(INSTRUCTIONS TO FOLLOW) Using the listing below, please gather every line containing the word "scene".

____ SOURCE DATA

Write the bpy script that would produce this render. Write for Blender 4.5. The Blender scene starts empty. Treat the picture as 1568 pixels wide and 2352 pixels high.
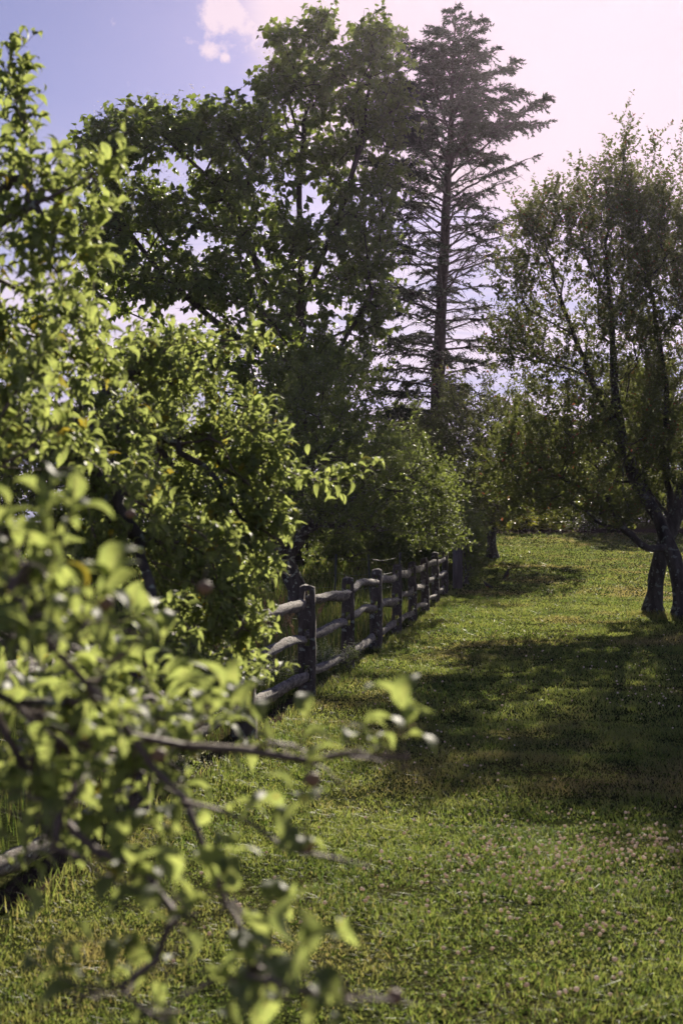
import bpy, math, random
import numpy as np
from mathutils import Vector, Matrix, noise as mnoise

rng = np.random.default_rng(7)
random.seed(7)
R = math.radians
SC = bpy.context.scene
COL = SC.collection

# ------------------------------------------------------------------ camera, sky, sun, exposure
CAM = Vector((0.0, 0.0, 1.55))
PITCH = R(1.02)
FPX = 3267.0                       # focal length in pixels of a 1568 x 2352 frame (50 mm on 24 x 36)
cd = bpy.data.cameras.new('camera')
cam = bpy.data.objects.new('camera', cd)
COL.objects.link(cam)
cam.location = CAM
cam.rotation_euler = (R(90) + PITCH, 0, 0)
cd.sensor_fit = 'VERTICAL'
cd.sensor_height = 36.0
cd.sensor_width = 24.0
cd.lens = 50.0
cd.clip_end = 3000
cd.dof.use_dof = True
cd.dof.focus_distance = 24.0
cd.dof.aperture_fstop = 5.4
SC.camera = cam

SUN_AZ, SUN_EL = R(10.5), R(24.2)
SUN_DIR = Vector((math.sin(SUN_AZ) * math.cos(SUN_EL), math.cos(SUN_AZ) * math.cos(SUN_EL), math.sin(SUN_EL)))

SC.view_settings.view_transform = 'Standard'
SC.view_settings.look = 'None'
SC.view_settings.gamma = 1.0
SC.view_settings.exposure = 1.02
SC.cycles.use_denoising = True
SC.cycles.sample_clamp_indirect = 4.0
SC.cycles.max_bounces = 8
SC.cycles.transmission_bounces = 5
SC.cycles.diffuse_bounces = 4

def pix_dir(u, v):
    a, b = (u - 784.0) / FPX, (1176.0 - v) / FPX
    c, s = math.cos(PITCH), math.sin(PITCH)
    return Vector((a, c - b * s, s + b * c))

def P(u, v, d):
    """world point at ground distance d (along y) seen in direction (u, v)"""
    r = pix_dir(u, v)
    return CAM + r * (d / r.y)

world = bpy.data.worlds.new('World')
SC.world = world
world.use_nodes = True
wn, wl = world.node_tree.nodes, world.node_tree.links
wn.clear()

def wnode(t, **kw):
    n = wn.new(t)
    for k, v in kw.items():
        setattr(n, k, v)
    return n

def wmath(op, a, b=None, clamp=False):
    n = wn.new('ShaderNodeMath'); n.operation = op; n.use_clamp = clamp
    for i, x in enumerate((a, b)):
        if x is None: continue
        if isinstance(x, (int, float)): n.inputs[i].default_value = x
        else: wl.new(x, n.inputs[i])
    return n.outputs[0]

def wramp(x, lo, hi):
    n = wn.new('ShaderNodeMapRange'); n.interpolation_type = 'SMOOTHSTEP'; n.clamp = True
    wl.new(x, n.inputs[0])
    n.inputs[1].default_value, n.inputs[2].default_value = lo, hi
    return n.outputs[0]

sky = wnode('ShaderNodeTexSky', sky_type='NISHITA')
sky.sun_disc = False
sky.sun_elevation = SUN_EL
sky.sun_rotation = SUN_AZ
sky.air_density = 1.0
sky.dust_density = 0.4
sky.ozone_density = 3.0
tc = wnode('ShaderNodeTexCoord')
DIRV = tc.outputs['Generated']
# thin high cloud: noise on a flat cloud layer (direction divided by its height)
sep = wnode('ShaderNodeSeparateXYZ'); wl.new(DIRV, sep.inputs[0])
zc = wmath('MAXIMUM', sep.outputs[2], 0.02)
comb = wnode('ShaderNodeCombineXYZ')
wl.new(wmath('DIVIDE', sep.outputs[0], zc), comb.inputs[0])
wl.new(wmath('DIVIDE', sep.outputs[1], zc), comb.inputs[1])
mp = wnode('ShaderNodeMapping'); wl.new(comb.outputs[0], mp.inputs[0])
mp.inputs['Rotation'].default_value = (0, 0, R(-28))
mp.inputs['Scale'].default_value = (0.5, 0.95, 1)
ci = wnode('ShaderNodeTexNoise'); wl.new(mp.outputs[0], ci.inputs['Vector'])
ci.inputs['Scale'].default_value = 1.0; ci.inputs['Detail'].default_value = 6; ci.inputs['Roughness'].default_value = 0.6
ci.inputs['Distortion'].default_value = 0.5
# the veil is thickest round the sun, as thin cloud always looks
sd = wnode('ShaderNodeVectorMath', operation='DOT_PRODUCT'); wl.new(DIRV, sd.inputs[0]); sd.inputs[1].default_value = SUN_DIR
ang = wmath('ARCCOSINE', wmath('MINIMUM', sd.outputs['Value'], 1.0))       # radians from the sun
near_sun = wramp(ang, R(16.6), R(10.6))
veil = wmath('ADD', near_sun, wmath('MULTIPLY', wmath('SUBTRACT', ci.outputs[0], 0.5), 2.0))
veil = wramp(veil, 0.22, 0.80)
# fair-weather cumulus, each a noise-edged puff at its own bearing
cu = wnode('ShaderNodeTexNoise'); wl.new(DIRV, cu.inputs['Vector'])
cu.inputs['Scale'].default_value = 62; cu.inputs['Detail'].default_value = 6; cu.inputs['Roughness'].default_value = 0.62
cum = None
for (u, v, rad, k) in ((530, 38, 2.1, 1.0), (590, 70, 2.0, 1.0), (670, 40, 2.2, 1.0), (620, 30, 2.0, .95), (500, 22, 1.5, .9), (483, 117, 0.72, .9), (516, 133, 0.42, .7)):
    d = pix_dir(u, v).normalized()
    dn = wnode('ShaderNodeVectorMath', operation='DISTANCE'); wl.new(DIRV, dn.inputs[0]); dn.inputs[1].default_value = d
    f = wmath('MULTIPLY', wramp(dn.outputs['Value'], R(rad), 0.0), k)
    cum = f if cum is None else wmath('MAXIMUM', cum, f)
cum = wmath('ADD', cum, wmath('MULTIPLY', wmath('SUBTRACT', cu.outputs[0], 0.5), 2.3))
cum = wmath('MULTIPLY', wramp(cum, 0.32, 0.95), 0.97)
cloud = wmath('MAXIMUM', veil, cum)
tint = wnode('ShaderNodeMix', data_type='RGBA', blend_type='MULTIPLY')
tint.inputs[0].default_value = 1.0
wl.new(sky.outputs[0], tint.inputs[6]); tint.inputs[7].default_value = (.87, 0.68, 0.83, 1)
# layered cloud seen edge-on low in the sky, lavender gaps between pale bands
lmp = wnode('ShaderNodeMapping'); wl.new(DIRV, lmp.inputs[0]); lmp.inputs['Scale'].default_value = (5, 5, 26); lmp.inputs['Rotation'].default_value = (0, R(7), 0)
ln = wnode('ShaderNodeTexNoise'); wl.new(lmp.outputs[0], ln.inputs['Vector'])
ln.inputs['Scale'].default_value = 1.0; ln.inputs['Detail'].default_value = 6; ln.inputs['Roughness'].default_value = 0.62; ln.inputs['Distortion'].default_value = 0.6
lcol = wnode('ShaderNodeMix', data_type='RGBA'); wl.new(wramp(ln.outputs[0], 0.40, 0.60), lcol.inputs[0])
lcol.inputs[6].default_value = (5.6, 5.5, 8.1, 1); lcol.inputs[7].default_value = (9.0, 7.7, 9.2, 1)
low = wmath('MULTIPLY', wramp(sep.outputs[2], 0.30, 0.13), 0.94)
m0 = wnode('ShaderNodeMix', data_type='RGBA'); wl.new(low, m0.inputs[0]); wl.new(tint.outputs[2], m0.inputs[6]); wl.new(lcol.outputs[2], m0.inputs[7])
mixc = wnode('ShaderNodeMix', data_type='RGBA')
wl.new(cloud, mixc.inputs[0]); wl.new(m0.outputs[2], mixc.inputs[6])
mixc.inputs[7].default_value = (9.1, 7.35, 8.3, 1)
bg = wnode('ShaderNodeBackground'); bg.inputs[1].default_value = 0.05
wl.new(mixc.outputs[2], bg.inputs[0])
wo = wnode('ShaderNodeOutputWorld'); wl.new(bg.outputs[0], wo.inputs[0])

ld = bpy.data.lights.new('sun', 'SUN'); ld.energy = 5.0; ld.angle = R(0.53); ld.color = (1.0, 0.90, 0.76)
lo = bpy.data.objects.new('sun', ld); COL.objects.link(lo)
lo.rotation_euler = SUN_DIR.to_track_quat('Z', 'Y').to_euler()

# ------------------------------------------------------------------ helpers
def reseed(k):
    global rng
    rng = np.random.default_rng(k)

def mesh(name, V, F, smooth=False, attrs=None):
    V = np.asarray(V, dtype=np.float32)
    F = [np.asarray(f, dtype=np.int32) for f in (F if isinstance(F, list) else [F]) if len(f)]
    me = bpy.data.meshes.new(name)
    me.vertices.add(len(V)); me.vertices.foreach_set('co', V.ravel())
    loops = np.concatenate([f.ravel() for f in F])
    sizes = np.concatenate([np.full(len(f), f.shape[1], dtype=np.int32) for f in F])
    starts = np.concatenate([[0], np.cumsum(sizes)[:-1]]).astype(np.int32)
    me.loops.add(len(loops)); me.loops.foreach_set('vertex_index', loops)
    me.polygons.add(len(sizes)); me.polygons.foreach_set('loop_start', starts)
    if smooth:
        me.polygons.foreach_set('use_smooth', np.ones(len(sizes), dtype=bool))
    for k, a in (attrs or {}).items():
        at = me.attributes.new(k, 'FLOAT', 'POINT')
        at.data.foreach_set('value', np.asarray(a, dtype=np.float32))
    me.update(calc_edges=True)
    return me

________

(RESULT OF THE EXERCISE)
Write the bpy script that would produce this render. Write for Blender 4.5. The Blender scene starts empty. Treat the picture as 1568 pixels wide and 2352 pixels high.
SC = bpy.context.scene